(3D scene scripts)
⟨

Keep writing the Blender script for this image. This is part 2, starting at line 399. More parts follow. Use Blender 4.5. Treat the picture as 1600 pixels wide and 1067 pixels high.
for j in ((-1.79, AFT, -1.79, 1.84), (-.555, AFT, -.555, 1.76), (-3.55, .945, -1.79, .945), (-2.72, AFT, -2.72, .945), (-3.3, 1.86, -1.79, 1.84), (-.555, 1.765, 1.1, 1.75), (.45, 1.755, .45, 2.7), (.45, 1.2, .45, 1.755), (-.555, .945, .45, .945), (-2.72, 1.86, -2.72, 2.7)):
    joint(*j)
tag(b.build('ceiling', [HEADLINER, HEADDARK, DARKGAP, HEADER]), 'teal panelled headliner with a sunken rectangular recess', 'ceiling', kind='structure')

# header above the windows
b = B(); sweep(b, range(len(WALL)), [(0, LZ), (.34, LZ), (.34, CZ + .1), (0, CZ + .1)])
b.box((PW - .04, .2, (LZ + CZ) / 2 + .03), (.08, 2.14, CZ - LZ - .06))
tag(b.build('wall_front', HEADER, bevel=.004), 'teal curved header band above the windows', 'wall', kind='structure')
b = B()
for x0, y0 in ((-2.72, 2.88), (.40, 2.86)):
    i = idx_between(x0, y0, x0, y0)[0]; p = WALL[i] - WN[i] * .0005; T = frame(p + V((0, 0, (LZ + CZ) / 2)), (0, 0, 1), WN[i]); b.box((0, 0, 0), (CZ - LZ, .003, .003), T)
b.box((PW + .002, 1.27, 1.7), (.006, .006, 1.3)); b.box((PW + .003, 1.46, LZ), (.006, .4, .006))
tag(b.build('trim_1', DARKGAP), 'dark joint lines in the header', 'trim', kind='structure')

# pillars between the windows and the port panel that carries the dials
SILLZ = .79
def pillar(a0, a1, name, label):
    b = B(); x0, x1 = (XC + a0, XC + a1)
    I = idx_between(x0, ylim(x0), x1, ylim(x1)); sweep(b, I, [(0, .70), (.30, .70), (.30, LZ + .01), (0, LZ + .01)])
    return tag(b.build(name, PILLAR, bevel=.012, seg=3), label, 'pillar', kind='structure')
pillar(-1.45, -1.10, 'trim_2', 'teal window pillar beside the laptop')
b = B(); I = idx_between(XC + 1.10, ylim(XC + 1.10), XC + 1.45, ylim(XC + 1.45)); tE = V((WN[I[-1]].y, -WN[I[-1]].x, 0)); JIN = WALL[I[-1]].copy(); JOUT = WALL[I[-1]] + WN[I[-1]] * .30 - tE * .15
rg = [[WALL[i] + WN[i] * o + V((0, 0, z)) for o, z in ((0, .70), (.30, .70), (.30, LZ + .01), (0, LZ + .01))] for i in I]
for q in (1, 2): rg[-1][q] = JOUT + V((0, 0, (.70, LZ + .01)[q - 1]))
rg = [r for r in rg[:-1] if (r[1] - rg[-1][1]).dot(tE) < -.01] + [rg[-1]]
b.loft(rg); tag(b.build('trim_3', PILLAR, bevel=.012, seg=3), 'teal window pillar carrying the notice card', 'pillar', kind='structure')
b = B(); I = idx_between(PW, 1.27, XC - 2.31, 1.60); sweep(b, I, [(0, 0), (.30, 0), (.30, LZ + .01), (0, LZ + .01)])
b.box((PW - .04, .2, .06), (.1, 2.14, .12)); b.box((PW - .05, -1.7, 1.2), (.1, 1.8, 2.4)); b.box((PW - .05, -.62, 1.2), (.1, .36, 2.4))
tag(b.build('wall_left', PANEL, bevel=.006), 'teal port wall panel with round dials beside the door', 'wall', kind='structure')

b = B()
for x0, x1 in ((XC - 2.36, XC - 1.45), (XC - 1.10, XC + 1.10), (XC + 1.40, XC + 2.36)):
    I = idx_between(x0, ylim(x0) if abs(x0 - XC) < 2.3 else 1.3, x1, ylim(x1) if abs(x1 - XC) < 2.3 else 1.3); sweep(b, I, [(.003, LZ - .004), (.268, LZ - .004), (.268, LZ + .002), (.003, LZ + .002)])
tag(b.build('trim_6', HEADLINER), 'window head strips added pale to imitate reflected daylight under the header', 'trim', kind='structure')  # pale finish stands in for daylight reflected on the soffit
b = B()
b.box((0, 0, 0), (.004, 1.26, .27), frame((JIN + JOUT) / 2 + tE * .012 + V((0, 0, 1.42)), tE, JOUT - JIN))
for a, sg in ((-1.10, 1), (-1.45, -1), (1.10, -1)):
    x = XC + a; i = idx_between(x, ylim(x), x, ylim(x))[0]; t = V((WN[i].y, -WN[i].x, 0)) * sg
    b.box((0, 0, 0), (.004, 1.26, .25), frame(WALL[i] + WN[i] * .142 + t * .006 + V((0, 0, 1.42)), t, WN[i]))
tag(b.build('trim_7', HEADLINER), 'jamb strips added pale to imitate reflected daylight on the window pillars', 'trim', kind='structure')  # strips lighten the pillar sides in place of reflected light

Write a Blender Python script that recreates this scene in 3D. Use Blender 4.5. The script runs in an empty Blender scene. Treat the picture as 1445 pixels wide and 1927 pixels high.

⟩

▸ **TASK STATEMENT**
Return exactly the lines from the beginning of the data above through the one containing "recess', 'ceiling', kind='structure')", please. Include both end lines and add nothing else.

▸ **THE OUTPUT**
Keep writing the Blender script for this image. This is part 2, starting at line 399. More parts follow. Use Blender 4.5. Treat the picture as 1600 pixels wide and 1067 pixels high.
for j in ((-1.79, AFT, -1.79, 1.84), (-.555, AFT, -.555, 1.76), (-3.55, .945, -1.79, .945), (-2.72, AFT, -2.72, .945), (-3.3, 1.86, -1.79, 1.84), (-.555, 1.765, 1.1, 1.75), (.45, 1.755, .45, 2.7), (.45, 1.2, .45, 1.755), (-.555, .945, .45, .945), (-2.72, 1.86, -2.72, 2.7)):
    joint(*j)
tag(b.build('ceiling', [HEADLINER, HEADDARK, DARKGAP, HEADER]), 'teal panelled headliner with a sunken rectangular recess', 'ceiling', kind='structure')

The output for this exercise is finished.